What does the heart rate monitor say about ones cycling? I find i can’t make reliable sense of the heart rate data. When i’m tired and have gone on for awhile, my body will feel the pain but my heart rate will not rise to indicate my suffering. I’m assuming my heart will show the stress with additional beats…i sure feels like it does. 

They say the heart rate data is like a tachometer in the car. But the heart rate data’s reliability gets less reliable when you’re getting tired???

If you ride at the same wattage over a long period of time your HR will start to raise. Here is a very good article on it: https://help.trainingpeaks.com/hc/en-us/articles/204071724-Aerobic-Decoupling-and-Efficiency-Factor

You can also monitor your resting HR to see if you are fatigued. 

You can also train by HR zone so you put out more power in Z2 over time.

To add to Paul’s comment, find your resting (minimum) heart rate and your maximum heart rate (after a long sprint or end of an FTP test for example). With these values along with your age, you can find your heart rate zones. There are web sites that can help you with calculating your zones. 

 

With your heart rate and FTP in Zwift, you can effectively get the most out of your workouts or determine what target zone you were in during a normal ride. I’d recommend having these values up to date in any cycling app you use (Zwift, Strava, Garmin, TrainingPeaks, etc.). 

Personally, I’ve seen my VO2 max increase over time using these values. An oversimplification of this is view the same workout from months, or even years ago. Compare your power and your heart rate for both. If you’re training well, you most likely are able to put out more power at a lower heart rate. If you only had power, you’d only have one part of the equation = not enough data to analyze your fitness.

If your heart rate monitor is faulty, you should replace it as it adds valuable data when training with power.

Put simply, when you are exhausted with tired legs, your ability to maintain a given wattage will drop. And so your heart rate will drop too. Your heart doesn’t care if your legs are hurting and your exhaustion is causing you stress, it only knows that your muscles and cardiovascular system have eased up and so it takes a break.

Similarly at the end of a long run when I am utterly spent and hobbling the last mile my heart rate will drop a little - simply because I’m running slower.

Well If you look up at the screen when your peddling and there’s no heart rate, it’s shown you you died in your shed on a turbo trainer and you are now a ghost rider…

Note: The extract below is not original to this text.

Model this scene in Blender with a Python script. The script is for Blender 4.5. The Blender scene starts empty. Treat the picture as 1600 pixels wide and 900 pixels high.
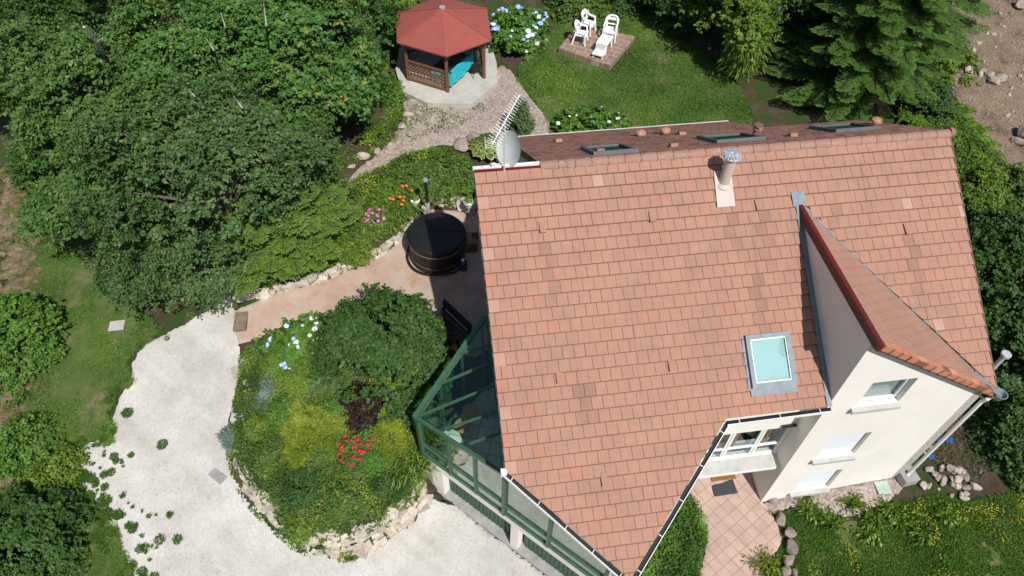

A lesson to us all I think to keep a fully charged HRM.

 

Peace,

Gadgey

Paul Firth - thanks for the comment. I think i get it now…so the heart doesn’t care how much pain/suffering there is. I just thought ones heart would beat faster under duress.

So the heart would beat as fast as the body needs it to pump blood.

say my max heart rate is 180 and i’m into a long ride…it’s tiring and the legs have started to feel like lead…and my heart rate is 145. Can I say that i’ve got capacity to push it more…since its only 145 versus my of 180.

vice versa…if my heart rate is 175 i know that i’m close to hitting my limit?..

Edward - Well, you’d have the heart capacity to keep on pushing at 180 but the the build up of lactic acid in your muscles and your screaming tendons might force you to ease up a bit. Having the ability to push through that is what separates the pro athletes from us amateurs. Half a packet of jelly babies will only get you so far without specific endurance training.

As for your max heart rate - that depends on your age and fitness – I’m not sure there is a ‘limit’ (within reason). If you push the limit a little, the limit usually increases a little.

PS: I’m not an expert - train at a pace you’re comfortable with.